[START]

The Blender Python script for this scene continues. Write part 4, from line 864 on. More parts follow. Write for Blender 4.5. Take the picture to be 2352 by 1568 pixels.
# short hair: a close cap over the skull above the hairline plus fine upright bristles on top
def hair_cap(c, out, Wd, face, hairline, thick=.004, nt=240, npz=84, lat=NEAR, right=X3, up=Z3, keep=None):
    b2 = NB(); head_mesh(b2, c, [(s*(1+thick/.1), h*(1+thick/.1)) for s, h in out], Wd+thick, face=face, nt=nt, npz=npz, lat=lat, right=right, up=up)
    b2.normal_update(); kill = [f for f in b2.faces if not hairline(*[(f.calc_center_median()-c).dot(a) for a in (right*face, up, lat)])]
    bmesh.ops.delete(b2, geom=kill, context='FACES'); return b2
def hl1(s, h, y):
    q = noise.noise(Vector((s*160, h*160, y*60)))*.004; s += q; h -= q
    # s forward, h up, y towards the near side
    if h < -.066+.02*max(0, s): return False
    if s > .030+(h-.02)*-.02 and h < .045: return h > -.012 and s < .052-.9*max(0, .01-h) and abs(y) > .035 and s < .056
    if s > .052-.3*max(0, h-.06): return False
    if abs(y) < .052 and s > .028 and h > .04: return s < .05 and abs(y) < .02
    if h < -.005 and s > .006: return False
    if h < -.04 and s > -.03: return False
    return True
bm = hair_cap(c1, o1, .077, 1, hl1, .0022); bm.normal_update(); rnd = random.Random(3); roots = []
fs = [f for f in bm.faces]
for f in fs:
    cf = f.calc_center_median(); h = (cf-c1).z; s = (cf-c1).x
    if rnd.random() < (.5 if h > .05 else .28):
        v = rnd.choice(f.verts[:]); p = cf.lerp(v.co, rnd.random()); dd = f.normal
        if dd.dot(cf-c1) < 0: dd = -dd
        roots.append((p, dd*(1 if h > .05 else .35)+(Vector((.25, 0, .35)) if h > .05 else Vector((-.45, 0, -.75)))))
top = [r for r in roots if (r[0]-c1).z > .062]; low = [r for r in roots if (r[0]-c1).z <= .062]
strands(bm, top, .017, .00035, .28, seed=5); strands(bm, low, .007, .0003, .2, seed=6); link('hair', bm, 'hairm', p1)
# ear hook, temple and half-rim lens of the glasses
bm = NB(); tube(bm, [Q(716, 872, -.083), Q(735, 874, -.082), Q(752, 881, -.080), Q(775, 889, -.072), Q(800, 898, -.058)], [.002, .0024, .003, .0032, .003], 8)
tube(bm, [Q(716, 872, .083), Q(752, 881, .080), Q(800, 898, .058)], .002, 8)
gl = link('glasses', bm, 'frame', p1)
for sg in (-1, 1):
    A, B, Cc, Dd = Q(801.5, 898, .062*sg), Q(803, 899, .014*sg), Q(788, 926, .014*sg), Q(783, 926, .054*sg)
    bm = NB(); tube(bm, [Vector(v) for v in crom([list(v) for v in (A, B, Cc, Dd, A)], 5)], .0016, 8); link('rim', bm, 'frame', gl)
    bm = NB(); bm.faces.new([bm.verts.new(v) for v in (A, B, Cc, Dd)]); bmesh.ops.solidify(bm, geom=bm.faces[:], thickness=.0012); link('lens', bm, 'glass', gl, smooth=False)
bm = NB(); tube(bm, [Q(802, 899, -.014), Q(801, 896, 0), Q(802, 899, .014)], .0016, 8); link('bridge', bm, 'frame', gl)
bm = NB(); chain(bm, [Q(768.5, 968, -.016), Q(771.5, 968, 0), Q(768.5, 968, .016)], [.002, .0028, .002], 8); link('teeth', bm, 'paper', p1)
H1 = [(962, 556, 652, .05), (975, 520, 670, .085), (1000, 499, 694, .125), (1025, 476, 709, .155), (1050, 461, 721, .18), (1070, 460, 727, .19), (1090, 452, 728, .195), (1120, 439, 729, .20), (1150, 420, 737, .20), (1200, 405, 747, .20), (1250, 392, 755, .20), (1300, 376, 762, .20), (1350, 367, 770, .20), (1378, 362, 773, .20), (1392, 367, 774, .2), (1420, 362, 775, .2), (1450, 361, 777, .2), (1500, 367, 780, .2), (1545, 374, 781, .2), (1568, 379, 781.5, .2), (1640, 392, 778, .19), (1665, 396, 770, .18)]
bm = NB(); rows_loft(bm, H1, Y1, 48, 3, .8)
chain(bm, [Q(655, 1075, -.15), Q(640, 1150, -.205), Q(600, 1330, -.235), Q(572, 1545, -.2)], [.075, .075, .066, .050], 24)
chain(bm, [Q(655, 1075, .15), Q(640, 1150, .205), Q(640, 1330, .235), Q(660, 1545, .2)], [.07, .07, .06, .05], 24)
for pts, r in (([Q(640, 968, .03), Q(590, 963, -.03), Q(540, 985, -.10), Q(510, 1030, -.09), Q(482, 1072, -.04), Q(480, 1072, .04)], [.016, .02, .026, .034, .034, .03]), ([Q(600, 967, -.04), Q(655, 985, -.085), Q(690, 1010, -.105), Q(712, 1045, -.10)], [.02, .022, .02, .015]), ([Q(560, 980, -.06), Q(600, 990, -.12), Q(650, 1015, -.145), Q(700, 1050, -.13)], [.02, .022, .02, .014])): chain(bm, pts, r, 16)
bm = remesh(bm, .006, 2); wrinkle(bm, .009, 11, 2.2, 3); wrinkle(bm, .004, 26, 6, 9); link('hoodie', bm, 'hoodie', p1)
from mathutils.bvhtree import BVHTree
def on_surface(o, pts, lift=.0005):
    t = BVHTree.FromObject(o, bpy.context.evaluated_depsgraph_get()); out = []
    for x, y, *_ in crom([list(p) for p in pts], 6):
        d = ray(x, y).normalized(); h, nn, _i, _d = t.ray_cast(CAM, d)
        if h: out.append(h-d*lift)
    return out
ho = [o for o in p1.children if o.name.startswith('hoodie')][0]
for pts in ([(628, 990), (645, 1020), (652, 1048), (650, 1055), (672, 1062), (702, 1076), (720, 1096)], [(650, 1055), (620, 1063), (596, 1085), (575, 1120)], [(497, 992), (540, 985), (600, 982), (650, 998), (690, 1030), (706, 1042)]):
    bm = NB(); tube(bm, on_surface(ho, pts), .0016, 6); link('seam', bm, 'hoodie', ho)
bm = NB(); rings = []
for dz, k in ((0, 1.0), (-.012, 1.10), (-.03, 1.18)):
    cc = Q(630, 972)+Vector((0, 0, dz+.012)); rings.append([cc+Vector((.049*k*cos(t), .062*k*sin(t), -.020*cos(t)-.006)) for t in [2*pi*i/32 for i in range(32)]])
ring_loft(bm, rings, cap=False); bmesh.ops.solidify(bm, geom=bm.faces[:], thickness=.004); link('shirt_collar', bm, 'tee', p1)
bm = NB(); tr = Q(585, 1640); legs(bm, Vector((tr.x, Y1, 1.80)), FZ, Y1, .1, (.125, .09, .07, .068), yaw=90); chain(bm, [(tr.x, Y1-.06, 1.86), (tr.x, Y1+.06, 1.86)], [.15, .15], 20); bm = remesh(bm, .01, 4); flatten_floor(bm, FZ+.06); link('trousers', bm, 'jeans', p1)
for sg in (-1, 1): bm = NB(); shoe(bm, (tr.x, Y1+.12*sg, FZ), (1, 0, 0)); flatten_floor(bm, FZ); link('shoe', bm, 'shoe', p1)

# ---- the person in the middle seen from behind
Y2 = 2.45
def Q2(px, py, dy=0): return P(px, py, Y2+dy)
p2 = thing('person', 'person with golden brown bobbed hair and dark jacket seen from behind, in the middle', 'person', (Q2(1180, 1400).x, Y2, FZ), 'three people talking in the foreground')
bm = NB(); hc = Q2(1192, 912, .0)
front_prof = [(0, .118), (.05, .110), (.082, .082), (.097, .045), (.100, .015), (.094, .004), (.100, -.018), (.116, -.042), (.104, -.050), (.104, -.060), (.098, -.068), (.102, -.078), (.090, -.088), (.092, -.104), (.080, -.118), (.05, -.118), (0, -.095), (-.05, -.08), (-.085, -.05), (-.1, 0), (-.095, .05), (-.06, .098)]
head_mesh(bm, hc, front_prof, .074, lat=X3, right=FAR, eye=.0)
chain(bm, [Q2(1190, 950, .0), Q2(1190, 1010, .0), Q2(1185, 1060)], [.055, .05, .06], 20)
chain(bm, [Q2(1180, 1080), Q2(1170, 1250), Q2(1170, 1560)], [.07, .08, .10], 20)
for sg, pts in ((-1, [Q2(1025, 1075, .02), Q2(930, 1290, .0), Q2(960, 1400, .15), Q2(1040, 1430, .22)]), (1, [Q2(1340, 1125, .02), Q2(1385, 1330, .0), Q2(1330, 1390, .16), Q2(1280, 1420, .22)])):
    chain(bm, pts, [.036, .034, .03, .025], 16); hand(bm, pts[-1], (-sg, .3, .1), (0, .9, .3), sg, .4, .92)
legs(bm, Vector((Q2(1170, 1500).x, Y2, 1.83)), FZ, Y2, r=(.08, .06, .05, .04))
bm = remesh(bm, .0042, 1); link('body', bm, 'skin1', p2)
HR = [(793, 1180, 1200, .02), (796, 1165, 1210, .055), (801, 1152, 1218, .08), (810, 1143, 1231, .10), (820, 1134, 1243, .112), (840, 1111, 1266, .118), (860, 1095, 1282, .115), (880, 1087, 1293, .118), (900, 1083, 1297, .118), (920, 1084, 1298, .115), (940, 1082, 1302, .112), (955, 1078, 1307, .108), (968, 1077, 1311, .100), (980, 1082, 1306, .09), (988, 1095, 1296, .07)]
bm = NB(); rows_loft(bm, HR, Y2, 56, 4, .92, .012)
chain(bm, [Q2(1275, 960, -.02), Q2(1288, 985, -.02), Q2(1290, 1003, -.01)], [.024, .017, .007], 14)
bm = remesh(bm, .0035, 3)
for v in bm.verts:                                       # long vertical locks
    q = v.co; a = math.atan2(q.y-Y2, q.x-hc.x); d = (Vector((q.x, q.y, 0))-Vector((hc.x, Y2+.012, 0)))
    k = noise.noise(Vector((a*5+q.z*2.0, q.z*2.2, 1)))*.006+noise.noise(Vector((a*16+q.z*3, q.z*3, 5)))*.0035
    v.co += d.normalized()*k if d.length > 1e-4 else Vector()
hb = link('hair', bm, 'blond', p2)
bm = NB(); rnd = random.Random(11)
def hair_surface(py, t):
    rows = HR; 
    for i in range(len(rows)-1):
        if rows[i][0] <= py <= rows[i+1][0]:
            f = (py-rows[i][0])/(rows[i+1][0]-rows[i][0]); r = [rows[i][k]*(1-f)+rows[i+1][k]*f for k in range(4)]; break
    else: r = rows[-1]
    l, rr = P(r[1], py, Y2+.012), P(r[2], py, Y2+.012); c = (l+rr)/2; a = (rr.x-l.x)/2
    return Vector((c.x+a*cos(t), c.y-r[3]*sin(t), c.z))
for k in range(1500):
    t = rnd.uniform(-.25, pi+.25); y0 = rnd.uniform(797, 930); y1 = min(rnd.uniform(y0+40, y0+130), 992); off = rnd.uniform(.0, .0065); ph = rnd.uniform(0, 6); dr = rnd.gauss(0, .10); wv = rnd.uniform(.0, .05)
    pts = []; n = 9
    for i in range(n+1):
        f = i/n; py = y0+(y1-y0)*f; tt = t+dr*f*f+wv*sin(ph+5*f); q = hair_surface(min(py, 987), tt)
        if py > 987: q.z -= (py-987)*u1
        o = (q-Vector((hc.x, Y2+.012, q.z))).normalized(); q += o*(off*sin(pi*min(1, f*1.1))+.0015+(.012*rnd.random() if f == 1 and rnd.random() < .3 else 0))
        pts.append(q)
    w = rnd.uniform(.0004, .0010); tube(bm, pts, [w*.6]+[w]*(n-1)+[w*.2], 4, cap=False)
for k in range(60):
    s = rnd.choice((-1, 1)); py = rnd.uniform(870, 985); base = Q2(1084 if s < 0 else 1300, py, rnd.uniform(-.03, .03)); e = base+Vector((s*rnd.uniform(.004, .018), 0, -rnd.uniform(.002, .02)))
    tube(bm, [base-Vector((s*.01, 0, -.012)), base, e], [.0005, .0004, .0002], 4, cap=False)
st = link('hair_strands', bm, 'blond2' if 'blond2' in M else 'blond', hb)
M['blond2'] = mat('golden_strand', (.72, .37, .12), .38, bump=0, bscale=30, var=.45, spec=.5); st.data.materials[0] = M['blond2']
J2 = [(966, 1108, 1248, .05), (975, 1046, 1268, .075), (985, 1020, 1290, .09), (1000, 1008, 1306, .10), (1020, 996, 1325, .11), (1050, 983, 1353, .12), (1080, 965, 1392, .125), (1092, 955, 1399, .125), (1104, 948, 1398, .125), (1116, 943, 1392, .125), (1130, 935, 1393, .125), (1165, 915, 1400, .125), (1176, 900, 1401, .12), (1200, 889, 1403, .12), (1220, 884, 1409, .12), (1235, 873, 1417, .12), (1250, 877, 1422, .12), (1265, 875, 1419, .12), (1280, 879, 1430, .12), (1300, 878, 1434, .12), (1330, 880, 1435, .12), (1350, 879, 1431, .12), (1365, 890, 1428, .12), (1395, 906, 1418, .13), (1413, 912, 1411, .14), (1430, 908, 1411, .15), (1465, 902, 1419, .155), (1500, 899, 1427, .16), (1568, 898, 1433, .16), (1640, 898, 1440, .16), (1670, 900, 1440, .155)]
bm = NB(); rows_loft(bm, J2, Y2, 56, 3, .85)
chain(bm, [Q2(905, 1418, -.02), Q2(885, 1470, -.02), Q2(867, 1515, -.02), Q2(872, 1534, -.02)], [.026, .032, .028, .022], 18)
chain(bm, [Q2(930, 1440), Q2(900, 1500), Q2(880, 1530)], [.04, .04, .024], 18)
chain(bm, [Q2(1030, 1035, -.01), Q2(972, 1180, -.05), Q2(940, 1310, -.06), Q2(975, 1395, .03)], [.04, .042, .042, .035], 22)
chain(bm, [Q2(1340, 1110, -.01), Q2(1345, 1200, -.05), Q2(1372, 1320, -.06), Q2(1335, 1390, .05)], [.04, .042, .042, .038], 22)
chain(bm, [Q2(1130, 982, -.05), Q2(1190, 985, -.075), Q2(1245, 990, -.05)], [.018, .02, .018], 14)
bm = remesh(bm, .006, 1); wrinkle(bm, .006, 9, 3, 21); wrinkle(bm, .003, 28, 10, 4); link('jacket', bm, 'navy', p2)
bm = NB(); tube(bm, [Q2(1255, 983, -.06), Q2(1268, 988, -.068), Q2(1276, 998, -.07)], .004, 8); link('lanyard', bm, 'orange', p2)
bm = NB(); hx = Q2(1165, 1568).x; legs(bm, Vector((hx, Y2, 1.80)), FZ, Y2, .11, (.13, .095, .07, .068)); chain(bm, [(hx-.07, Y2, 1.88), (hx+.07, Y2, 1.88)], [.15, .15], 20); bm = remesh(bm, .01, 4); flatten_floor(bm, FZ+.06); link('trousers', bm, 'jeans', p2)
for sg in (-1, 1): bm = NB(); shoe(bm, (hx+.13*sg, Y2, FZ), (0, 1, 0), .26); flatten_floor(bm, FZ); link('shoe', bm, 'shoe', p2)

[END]
[START]

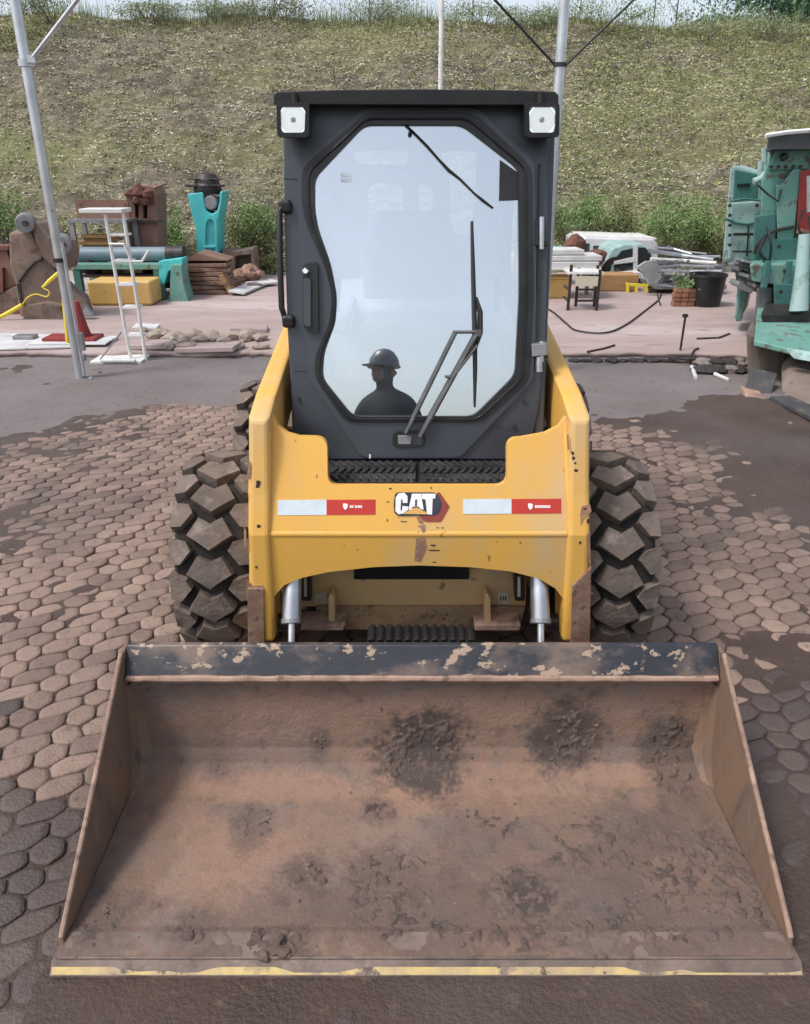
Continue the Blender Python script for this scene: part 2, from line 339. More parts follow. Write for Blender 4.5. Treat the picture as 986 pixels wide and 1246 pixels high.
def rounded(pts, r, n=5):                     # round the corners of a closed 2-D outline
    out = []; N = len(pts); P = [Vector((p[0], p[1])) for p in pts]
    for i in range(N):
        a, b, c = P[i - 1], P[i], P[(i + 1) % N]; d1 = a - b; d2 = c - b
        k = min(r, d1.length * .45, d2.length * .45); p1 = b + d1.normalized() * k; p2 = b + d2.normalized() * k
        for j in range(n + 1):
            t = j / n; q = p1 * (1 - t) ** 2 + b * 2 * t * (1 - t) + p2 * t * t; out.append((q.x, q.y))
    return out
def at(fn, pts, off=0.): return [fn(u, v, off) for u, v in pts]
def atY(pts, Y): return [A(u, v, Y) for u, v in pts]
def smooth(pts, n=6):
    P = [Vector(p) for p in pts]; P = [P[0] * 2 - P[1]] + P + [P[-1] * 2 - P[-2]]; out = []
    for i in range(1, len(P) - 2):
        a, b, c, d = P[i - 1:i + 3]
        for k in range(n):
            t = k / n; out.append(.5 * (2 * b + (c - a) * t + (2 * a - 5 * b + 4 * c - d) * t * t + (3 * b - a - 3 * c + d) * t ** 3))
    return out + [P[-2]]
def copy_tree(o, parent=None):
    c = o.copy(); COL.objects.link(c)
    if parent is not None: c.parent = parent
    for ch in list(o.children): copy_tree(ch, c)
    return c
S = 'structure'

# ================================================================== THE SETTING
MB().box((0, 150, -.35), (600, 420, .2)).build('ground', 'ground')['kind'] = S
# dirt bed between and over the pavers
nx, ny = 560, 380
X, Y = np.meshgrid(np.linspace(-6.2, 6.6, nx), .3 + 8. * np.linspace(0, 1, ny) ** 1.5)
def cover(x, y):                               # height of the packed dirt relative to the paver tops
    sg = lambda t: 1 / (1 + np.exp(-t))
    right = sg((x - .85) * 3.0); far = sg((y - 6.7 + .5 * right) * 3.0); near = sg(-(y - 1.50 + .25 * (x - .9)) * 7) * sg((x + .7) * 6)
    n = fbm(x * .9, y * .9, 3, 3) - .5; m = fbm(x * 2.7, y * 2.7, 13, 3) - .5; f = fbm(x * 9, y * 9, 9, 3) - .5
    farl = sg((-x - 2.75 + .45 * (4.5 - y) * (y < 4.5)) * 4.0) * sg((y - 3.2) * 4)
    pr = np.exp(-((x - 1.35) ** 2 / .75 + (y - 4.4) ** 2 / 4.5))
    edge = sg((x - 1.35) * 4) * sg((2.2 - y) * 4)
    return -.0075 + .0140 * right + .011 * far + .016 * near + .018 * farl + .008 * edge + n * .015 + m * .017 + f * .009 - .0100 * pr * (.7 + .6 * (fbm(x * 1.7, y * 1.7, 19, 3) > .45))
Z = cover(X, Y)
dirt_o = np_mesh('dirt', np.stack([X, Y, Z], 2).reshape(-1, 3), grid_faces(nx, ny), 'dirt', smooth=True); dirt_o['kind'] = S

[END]
[START]

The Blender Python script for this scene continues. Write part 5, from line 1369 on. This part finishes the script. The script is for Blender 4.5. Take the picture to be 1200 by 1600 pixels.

[END]

* _Written instruction_:
Extract from the listing above the lines between the line containing "Continue the Blender" and the line containing "S = 'structure'", keeping both of those lines. Output nothing else.

* _Final result_:
Continue the Blender Python script for this scene: part 2, from line 339. More parts follow. Write for Blender 4.5. Treat the picture as 986 pixels wide and 1246 pixels high.
def rounded(pts, r, n=5):                     # round the corners of a closed 2-D outline
    out = []; N = len(pts); P = [Vector((p[0], p[1])) for p in pts]
    for i in range(N):
        a, b, c = P[i - 1], P[i], P[(i + 1) % N]; d1 = a - b; d2 = c - b
        k = min(r, d1.length * .45, d2.length * .45); p1 = b + d1.normalized() * k; p2 = b + d2.normalized() * k
        for j in range(n + 1):
            t = j / n; q = p1 * (1 - t) ** 2 + b * 2 * t * (1 - t) + p2 * t * t; out.append((q.x, q.y))
    return out
def at(fn, pts, off=0.): return [fn(u, v, off) for u, v in pts]
def atY(pts, Y): return [A(u, v, Y) for u, v in pts]
def smooth(pts, n=6):
    P = [Vector(p) for p in pts]; P = [P[0] * 2 - P[1]] + P + [P[-1] * 2 - P[-2]]; out = []
    for i in range(1, len(P) - 2):
        a, b, c, d = P[i - 1:i + 3]
        for k in range(n):
            t = k / n; out.append(.5 * (2 * b + (c - a) * t + (2 * a - 5 * b + 4 * c - d) * t * t + (3 * b - a - 3 * c + d) * t ** 3))
    return out + [P[-2]]
def copy_tree(o, parent=None):
    c = o.copy(); COL.objects.link(c)
    if parent is not None: c.parent = parent
    for ch in list(o.children): copy_tree(ch, c)
    return c
S = 'structure'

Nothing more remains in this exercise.